TASK DESCRIPTION: Restate each line of the listing exactly, without carrying over any pictures.
────────────────
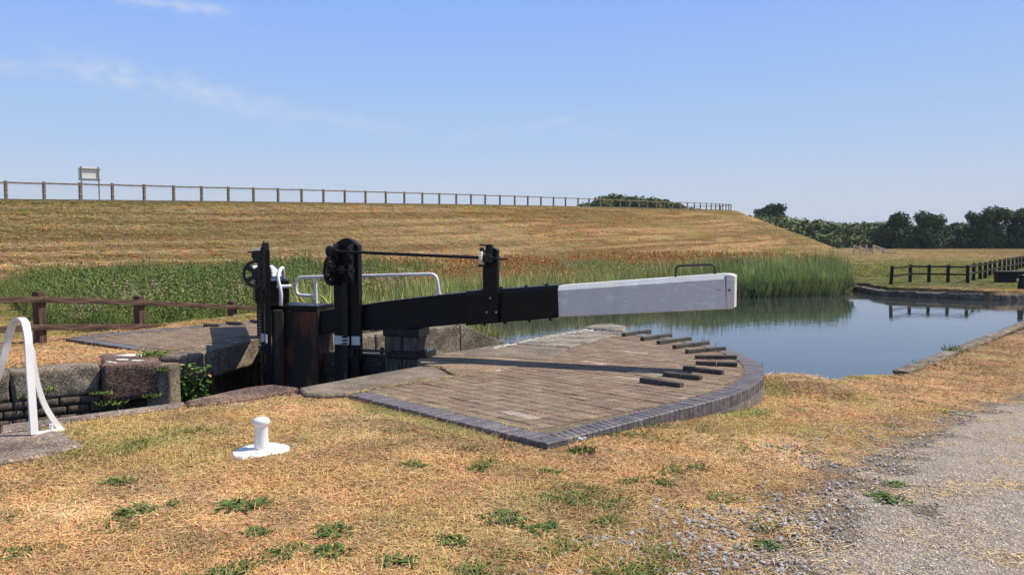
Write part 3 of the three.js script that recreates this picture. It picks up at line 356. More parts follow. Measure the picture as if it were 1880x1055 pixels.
  for (const [p, q] of ribs) { const A = G(p[0], p[1], 0.0), B = G(q[0], q[1], 0.0); const grp = new THREE.Group(); grp.name = 'foot_rib'; const k = plat.children.filter((c) => c.name.startsWith('foot_rib')).length; if (k) grp.name += '_' + String(k).padStart(3, '0'); plat.add(grp);
    const d = [B[0] - A[0], B[1] - A[1]], l = Math.hypot(...d), n = [-d[1] / l * 0.036, d[0] / l * 0.036]; for (const [s, e] of [[0, 0.49], [0.51, 1]]) { const wob = (r() - 0.5) * 0.006, P = (t, k2) => [A[0] + d[0] * t + n[0] * k2, A[1] + d[1] * t + n[1] * k2 + wob]; part('brick', block([P(s, -1), P(e, -1), P(e, 1), P(s, 1)], 0.052 + 0.004 * r(), -0.02, 0.006), M.ribBrick ??= std({ color: C(0.15, 0.135, 0.115), map: withRep(T.brick, 3), bumpMap: withRep(T.stoneB, 3), bumpScale: 0.005, roughness: 0.85 }), grp); } }
}
// ---------------------------------------------------------------- the near lock wall and its worn slabs
{
  const w = thing('lock_wall', 'near lock side of worn stone slabs and patched concrete beside the brick platform', 'lock wall', null, 'structure');
  const px = (l, h = 0.003) => l.map(([x, y]) => G(x, y, h));
  // the face of the quay going down into the water
  for (let i = 0; i < nearQuay.length - 1; i++) { const p = nearQuay[i], q = nearQuay[i + 1], d = [q[0] - p[0], q[1] - p[1]], l = Math.hypot(...d), n = [d[1] / l * 0.45, -d[0] / l * 0.45]; part('wall_face', block([[p[0] + n[0] * 0.03, p[1] + n[1] * 0.03], [q[0] + n[0] * 0.03, q[1] + n[1] * 0.03], [q[0] + n[0], q[1] + n[1]], [p[0] + n[0], p[1] + n[1]]], -0.14, -2.7, 0.01), M.wallCore, w); }
  for (const [p, m] of quaySlabs) part('slab', block(p, (x, z) => 0.004 + 0.012 * (fbm(x * 3, z * 3, 4, 2) - 0.5), -0.25, 0.018), M[m], w);
  part('slab', block(px([[549, 712], [655, 691], [772, 671], [800, 672], [832, 690], [700, 705.5], [636, 722], [590, 724], [560, 722]]), (x, z) => 0.002 + 0.01 * (fbm(x * 3, z * 3, 4, 2) - 0.5), -0.3, 0.02), M.concrete, w);
  part('slab', block(px([[778, 669], [765, 659], [790, 652], [905, 655], [1010, 662], [954, 672], [836, 689], [806, 671]]), (x, z) => 0.004 + 0.008 * (fbm(x * 3, z * 3, 6, 2) - 0.5), -0.3, 0.012), M.ironstain, w);
  part('slab', block(px([[793, 651], [850, 643], [905, 634], [930, 630], [1043, 638], [1012, 661], [906, 653.5]]), (x, z) => 0.001 + 0.008 * (fbm(x * 3, z * 3, 8, 2) - 0.5), -0.3, 0.01), M.concrete, w);
  part('slab', block(px([[934, 629], [1000, 616], [1068, 604], [1100, 607], [1142, 611], [1044, 637]]), (x, z) => 0.006 + 0.014 * (fbm(x * 4, z * 4, 8, 2) - 0.5), -0.3, 0.014), M.greycrete, w);
  part('coping_stone', block(px([[1070, 603], [1096, 597], [1122, 596], [1150, 601], [1146, 610], [1102, 606]]), 0.03, -0.3, 0.02), M.greycrete, w);
  const r = rng(5); // flaking white paint along the water's edge
  for (const [a, b, n] of [[[906, 634], [1000, 615.5], 13], [[1000, 616], [1068, 604], 7], [[1072, 602], [1140, 598], 9]]) for (let i = 0; i < n; i++) { const t = (i + 0.2 + r() * 0.6) / n, c = G(mix(a[0], b[0], t), mix(a[1], b[1], t) + 1.2 + r() * 3, 0.02), s = 0.03 + 0.10 * r() * r(), o = []; for (let k = 0; k < 9; k++) { const an = k / 9 * 6.283, rr = s * (0.6 + 0.7 * r()); o.push([c[0] + Math.cos(an) * rr * U[0] * 1.2 - Math.sin(an) * rr * 0.45 * N[0], c[1] + Math.cos(an) * rr * U[1] * 1.2 - Math.sin(an) * rr * 0.45 * N[1]]); } part('paint_flake', block(o, i > 19 ? 0.034 : 0.013, -0.01, 0.002), M.white, w); }
}

// ---------------------------------------------------------------- lock gates
const EX = new THREE.Vector3(0.951, 0, 0.309), EZ = new THREE.Vector3(-0.309, 0, 0.951), EO = new THREE.Vector3(0, H, 0).sub(V(PIV[0], 0, PIV[1]));
function gp(px, py, zl = 0) { const [x, y, z] = ray(px, py), d = new THREE.Vector3(x, y, -z), o = new THREE.Vector3(EO.dot(EX), EO.y, EO.dot(EZ)), e = new THREE.Vector3(d.dot(EX), d.y, d.dot(EZ)); return o.addScaledVector(e, (zl - o.z) / e.z); }
function prism(pts, z0, z1, c = 0.01) { // outline in x, y pushed from z0 to z1
  const s = new THREE.Shape(pts.map((p) => new THREE.Vector2(p.x ?? p[0], p.y ?? p[1]))); const g = new THREE.ExtrudeGeometry(s, { depth: Math.max(0.001, z1 - z0 - 2 * c), bevelEnabled: c > 0, bevelThickness: c, bevelSize: c, bevelOffset: -c, bevelSegments: 2, curveSegments: 10 }); g.translate(0, 0, z0 + c); return boxUV(g);
}
const bx = (x0, x1, y0, y1, z0, z1, c = 0.006) => { const g = cbox(x1 - x0, y1 - y0, z1 - z0, c); g.translate((x0 + x1) / 2, (y0 + y1) / 2, (z0 + z1) / 2); return boxUV(g); };
function gearGeo(r, teeth, thick, hub, spokes) { // axis along x
  const s = new THREE.Shape(), n = teeth * 4; for (let i = 0; i < n; i++) { const q = i % 4, rr = q === 1 || q === 2 ? r : r * 0.9, a = (i + (q === 1 ? 0.25 : q === 2 ? -0.25 : 0)) / n * Math.PI * 2; i ? s.lineTo(Math.cos(a) * rr, Math.sin(a) * rr) : s.moveTo(Math.cos(a) * rr, Math.sin(a) * rr); } s.closePath();
  if (spokes) for (let k = 0; k < spokes; k++) { const h = new THREE.Path(), a0 = k / spokes * 6.2832 + 0.22, a1 = (k + 1) / spokes * 6.2832 - 0.22, ro = r * 0.76, ri = r * 0.34; h.absarc(0, 0, ro, a0, a1, false); h.absarc(0, 0, ri, a1 - 0.08, a0 + 0.08, true); h.closePath(); s.holes.push(h); }
  const g = new THREE.ExtrudeGeometry(s, { depth: thick, bevelEnabled: true, bevelThickness: 0.004, bevelSize: 0.003, bevelSegments: 1, curveSegments: 8 }); g.translate(0, 0, -thick / 2); g.rotateY(Math.PI / 2); return clean(g);
}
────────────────
RESPONSE TO THIS TASK:
Write part 3 of the three.js script that recreates this picture. It picks up at line 356. More parts follow. Measure the picture as if it were 1880x1055 pixels.
  for (const [p, q] of ribs) { const A = G(p[0], p[1], 0.0), B = G(q[0], q[1], 0.0); const grp = new THREE.Group(); grp.name = 'foot_rib'; const k = plat.children.filter((c) => c.name.startsWith('foot_rib')).length; if (k) grp.name += '_' + String(k).padStart(3, '0'); plat.add(grp);
    const d = [B[0] - A[0], B[1] - A[1]], l = Math.hypot(...d), n = [-d[1] / l * 0.036, d[0] / l * 0.036]; for (const [s, e] of [[0, 0.49], [0.51, 1]]) { const wob = (r() - 0.5) * 0.006, P = (t, k2) => [A[0] + d[0] * t + n[0] * k2, A[1] + d[1] * t + n[1] * k2 + wob]; part('brick', block([P(s, -1), P(e, -1), P(e, 1), P(s, 1)], 0.052 + 0.004 * r(), -0.02, 0.006), M.ribBrick ??= std({ color: C(0.15, 0.135, 0.115), map: withRep(T.brick, 3), bumpMap: withRep(T.stoneB, 3), bumpScale: 0.005, roughness: 0.85 }), grp); } }
}
// ---------------------------------------------------------------- the near lock wall and its worn slabs
{
  const w = thing('lock_wall', 'near lock side of worn stone slabs and patched concrete beside the brick platform', 'lock wall', null, 'structure');
  const px = (l, h = 0.003) => l.map(([x, y]) => G(x, y, h));
  // the face of the quay going down into the water
  for (let i = 0; i < nearQuay.length - 1; i++) { const p = nearQuay[i], q = nearQuay[i + 1], d = [q[0] - p[0], q[1] - p[1]], l = Math.hypot(...d), n = [d[1] / l * 0.45, -d[0] / l * 0.45]; part('wall_face', block([[p[0] + n[0] * 0.03, p[1] + n[1] * 0.03], [q[0] + n[0] * 0.03, q[1] + n[1] * 0.03], [q[0] + n[0], q[1] + n[1]], [p[0] + n[0], p[1] + n[1]]], -0.14, -2.7, 0.01), M.wallCore, w); }
  for (const [p, m] of quaySlabs) part('slab', block(p, (x, z) => 0.004 + 0.012 * (fbm(x * 3, z * 3, 4, 2) - 0.5), -0.25, 0.018), M[m], w);
  part('slab', block(px([[549, 712], [655, 691], [772, 671], [800, 672], [832, 690], [700, 705.5], [636, 722], [590, 724], [560, 722]]), (x, z) => 0.002 + 0.01 * (fbm(x * 3, z * 3, 4, 2) - 0.5), -0.3, 0.02), M.concrete, w);
  part('slab', block(px([[778, 669], [765, 659], [790, 652], [905, 655], [1010, 662], [954, 672], [836, 689], [806, 671]]), (x, z) => 0.004 + 0.008 * (fbm(x * 3, z * 3, 6, 2) - 0.5), -0.3, 0.012), M.ironstain, w);
  part('slab', block(px([[793, 651], [850, 643], [905, 634], [930, 630], [1043, 638], [1012, 661], [906, 653.5]]), (x, z) => 0.001 + 0.008 * (fbm(x * 3, z * 3, 8, 2) - 0.5), -0.3, 0.01), M.concrete, w);
  part('slab', block(px([[934, 629], [1000, 616], [1068, 604], [1100, 607], [1142, 611], [1044, 637]]), (x, z) => 0.006 + 0.014 * (fbm(x * 4, z * 4, 8, 2) - 0.5), -0.3, 0.014), M.greycrete, w);
  part('coping_stone', block(px([[1070, 603], [1096, 597], [1122, 596], [1150, 601], [1146, 610], [1102, 606]]), 0.03, -0.3, 0.02), M.greycrete, w);
  const r = rng(5); // flaking white paint along the water's edge
  for (const [a, b, n] of [[[906, 634], [1000, 615.5], 13], [[1000, 616], [1068, 604], 7], [[1072, 602], [1140, 598], 9]]) for (let i = 0; i < n; i++) { const t = (i + 0.2 + r() * 0.6) / n, c = G(mix(a[0], b[0], t), mix(a[1], b[1], t) + 1.2 + r() * 3, 0.02), s = 0.03 + 0.10 * r() * r(), o = []; for (let k = 0; k < 9; k++) { const an = k / 9 * 6.283, rr = s * (0.6 + 0.7 * r()); o.push([c[0] + Math.cos(an) * rr * U[0] * 1.2 - Math.sin(an) * rr * 0.45 * N[0], c[1] + Math.cos(an) * rr * U[1] * 1.2 - Math.sin(an) * rr * 0.45 * N[1]]); } part('paint_flake', block(o, i > 19 ? 0.034 : 0.013, -0.01, 0.002), M.white, w); }
}

// ---------------------------------------------------------------- lock gates
const EX = new THREE.Vector3(0.951, 0, 0.309), EZ = new THREE.Vector3(-0.309, 0, 0.951), EO = new THREE.Vector3(0, H, 0).sub(V(PIV[0], 0, PIV[1]));
function gp(px, py, zl = 0) { const [x, y, z] = ray(px, py), d = new THREE.Vector3(x, y, -z), o = new THREE.Vector3(EO.dot(EX), EO.y, EO.dot(EZ)), e = new THREE.Vector3(d.dot(EX), d.y, d.dot(EZ)); return o.addScaledVector(e, (zl - o.z) / e.z); }
function prism(pts, z0, z1, c = 0.01) { // outline in x, y pushed from z0 to z1
  const s = new THREE.Shape(pts.map((p) => new THREE.Vector2(p.x ?? p[0], p.y ?? p[1]))); const g = new THREE.ExtrudeGeometry(s, { depth: Math.max(0.001, z1 - z0 - 2 * c), bevelEnabled: c > 0, bevelThickness: c, bevelSize: c, bevelOffset: -c, bevelSegments: 2, curveSegments: 10 }); g.translate(0, 0, z0 + c); return boxUV(g);
}
const bx = (x0, x1, y0, y1, z0, z1, c = 0.006) => { const g = cbox(x1 - x0, y1 - y0, z1 - z0, c); g.translate((x0 + x1) / 2, (y0 + y1) / 2, (z0 + z1) / 2); return boxUV(g); };
function gearGeo(r, teeth, thick, hub, spokes) { // axis along x
  const s = new THREE.Shape(), n = teeth * 4; for (let i = 0; i < n; i++) { const q = i % 4, rr = q === 1 || q === 2 ? r : r * 0.9, a = (i + (q === 1 ? 0.25 : q === 2 ? -0.25 : 0)) / n * Math.PI * 2; i ? s.lineTo(Math.cos(a) * rr, Math.sin(a) * rr) : s.moveTo(Math.cos(a) * rr, Math.sin(a) * rr); } s.closePath();
  if (spokes) for (let k = 0; k < spokes; k++) { const h = new THREE.Path(), a0 = k / spokes * 6.2832 + 0.22, a1 = (k + 1) / spokes * 6.2832 - 0.22, ro = r * 0.76, ri = r * 0.34; h.absarc(0, 0, ro, a0, a1, false); h.absarc(0, 0, ri, a1 - 0.08, a0 + 0.08, true); h.closePath(); s.holes.push(h); }
  const g = new THREE.ExtrudeGeometry(s, { depth: thick, bevelEnabled: true, bevelThickness: 0.004, bevelSize: 0.003, bevelSegments: 1, curveSegments: 8 }); g.translate(0, 0, -thick / 2); g.rotateY(Math.PI / 2); return clean(g);
}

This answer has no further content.